[start of Data to process]

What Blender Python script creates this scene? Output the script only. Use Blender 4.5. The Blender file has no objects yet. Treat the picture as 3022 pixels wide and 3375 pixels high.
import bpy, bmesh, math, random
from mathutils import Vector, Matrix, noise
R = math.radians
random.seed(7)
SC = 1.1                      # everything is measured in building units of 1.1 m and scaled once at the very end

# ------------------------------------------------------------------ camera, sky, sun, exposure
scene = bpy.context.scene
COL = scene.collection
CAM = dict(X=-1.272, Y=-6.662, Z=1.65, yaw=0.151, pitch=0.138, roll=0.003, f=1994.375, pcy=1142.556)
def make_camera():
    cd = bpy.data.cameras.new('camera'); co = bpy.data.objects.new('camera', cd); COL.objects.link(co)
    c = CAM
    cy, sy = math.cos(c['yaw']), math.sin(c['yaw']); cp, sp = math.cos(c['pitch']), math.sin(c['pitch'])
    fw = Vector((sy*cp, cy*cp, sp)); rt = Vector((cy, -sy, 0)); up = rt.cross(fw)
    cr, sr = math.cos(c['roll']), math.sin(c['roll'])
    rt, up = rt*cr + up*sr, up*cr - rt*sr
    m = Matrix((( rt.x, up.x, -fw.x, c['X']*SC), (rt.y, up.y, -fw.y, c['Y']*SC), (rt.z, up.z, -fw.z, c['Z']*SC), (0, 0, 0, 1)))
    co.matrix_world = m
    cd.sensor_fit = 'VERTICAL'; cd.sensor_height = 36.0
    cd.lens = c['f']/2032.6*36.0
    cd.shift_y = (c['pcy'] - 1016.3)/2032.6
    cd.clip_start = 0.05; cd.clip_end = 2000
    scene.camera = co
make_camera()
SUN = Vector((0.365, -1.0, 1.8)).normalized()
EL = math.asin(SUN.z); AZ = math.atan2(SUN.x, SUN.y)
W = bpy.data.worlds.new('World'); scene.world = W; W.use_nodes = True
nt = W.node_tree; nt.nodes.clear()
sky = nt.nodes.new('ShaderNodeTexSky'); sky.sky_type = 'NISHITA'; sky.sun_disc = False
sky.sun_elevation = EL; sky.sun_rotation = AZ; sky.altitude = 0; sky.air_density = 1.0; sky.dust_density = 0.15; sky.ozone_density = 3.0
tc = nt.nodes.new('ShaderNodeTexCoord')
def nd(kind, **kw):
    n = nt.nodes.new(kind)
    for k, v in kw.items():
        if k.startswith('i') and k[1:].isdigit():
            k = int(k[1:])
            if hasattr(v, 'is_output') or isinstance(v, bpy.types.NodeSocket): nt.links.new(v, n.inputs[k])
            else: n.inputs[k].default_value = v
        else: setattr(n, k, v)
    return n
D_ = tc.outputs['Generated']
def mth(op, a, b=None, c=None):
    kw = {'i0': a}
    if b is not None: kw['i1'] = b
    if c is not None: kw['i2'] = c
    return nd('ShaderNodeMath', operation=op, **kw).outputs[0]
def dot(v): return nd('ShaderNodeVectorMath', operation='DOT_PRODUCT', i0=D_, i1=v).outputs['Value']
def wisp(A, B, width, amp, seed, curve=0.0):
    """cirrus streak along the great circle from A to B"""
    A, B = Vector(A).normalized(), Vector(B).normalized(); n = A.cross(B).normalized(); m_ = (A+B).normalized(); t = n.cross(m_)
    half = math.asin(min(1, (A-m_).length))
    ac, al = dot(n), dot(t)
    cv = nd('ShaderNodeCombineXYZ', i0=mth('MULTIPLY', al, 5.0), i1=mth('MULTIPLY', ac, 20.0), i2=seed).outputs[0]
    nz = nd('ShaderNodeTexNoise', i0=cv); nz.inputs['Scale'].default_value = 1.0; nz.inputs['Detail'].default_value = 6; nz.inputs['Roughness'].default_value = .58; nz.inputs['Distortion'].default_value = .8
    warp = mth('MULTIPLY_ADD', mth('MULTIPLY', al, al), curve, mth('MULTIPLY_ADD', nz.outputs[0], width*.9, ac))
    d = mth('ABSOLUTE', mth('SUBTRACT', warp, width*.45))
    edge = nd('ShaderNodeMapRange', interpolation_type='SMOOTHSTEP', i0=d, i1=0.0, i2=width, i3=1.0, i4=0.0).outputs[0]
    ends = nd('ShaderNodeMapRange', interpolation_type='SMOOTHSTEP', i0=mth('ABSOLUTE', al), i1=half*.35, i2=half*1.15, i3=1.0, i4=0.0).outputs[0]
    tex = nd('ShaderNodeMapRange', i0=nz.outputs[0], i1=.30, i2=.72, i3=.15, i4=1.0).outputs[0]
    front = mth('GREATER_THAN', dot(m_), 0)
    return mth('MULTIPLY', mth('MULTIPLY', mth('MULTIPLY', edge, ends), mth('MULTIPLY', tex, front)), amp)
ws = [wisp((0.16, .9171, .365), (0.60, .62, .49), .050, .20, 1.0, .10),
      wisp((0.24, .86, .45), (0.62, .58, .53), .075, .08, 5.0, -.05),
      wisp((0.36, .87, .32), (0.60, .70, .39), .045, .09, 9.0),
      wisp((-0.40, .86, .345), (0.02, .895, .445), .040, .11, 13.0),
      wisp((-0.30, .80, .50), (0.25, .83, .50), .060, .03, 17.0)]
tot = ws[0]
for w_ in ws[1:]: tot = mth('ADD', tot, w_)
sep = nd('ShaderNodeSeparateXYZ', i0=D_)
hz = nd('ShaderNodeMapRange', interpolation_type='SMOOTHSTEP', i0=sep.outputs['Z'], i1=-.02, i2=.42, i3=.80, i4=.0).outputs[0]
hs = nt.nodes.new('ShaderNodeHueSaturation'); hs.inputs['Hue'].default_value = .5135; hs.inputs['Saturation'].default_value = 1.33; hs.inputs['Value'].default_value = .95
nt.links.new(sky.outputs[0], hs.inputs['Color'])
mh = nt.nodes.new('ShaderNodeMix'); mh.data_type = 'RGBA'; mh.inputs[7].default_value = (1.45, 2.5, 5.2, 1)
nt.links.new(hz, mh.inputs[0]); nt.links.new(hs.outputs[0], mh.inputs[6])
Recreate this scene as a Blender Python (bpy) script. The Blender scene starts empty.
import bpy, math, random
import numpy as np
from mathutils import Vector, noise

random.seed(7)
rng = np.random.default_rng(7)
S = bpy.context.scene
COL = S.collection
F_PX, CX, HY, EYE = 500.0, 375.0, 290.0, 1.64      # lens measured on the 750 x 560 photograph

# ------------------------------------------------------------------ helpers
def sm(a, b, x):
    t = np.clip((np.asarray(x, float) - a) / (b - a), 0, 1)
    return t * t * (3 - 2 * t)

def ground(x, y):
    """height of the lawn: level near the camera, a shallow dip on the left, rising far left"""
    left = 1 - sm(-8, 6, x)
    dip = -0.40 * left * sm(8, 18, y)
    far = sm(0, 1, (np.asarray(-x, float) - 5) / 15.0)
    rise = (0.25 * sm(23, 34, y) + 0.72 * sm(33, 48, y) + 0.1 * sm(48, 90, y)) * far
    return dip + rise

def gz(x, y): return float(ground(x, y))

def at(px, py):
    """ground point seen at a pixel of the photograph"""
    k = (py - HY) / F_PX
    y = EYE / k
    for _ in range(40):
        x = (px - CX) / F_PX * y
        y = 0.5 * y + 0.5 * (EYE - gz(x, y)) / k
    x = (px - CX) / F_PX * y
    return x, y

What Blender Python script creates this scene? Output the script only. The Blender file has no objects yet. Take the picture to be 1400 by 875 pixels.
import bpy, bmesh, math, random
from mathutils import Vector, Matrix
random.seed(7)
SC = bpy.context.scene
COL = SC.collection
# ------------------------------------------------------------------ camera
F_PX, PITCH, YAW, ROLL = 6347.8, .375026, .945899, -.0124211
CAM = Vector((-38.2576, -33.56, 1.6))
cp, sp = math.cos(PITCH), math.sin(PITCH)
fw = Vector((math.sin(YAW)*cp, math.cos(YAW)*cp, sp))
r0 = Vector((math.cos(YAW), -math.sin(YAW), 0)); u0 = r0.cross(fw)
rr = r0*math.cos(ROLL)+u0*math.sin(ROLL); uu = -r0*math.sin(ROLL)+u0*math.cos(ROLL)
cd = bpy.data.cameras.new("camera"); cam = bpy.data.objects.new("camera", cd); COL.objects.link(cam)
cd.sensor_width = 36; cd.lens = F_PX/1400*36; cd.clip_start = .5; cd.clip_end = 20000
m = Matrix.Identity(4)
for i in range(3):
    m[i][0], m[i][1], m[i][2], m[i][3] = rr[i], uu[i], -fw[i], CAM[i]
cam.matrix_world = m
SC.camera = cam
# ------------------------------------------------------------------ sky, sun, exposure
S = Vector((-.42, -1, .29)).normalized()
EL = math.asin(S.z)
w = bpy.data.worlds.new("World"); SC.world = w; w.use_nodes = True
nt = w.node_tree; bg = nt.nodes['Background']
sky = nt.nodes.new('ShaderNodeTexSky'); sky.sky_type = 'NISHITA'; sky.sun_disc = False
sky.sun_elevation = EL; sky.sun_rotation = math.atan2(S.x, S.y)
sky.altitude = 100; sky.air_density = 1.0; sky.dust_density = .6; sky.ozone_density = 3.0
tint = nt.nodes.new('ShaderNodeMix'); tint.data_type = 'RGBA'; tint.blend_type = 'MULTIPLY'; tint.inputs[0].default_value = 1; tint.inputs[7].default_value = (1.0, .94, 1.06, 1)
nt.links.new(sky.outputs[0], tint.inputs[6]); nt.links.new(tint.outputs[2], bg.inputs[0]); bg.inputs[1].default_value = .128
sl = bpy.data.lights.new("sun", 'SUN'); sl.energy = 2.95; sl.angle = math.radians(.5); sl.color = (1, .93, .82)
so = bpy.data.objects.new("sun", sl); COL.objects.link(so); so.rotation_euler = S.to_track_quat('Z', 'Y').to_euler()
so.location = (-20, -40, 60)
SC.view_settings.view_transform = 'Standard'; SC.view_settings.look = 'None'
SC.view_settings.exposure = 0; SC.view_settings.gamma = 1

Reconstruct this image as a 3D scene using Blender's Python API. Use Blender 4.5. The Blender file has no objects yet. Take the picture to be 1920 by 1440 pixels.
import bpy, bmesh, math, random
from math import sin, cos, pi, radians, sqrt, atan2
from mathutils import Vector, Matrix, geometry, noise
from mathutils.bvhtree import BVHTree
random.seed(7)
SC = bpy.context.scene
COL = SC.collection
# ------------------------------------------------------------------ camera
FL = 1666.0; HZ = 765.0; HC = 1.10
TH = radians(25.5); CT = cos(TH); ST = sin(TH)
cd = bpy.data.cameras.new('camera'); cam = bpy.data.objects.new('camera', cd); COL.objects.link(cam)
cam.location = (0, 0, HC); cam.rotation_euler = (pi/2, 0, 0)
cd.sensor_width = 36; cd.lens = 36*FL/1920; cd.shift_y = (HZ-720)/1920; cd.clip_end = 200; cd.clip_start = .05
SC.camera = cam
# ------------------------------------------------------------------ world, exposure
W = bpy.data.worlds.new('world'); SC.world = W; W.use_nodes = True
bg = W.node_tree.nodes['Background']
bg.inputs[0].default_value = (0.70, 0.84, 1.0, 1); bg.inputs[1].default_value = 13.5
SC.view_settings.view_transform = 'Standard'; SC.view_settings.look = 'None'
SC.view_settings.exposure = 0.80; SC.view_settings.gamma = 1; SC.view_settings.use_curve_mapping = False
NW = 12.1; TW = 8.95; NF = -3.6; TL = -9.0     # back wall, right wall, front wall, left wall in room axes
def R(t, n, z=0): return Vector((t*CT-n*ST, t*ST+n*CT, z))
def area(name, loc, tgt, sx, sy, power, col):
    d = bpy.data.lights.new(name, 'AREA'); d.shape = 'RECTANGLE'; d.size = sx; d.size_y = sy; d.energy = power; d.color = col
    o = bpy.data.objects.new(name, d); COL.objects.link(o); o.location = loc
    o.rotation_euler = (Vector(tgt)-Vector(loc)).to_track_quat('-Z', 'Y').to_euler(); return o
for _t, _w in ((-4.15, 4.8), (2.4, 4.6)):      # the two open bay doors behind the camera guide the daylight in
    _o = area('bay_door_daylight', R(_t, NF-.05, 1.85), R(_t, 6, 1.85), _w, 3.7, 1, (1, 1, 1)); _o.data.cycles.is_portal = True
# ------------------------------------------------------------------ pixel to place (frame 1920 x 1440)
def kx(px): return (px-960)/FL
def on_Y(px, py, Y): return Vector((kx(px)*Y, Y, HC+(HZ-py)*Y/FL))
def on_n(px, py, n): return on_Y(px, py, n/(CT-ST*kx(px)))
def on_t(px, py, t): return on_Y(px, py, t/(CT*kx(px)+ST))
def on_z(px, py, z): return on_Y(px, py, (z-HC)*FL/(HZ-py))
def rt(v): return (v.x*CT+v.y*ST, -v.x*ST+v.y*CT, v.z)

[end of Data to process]

> **Problem to solve**
Exactly the lines from the one holding "Recreate this scene" through the one holding "from mathutils import Vector, noise" should be printed, ends included.

> **Expected output**
Recreate this scene as a Blender Python (bpy) script. The Blender scene starts empty.
import bpy, math, random
import numpy as np
from mathutils import Vector, noise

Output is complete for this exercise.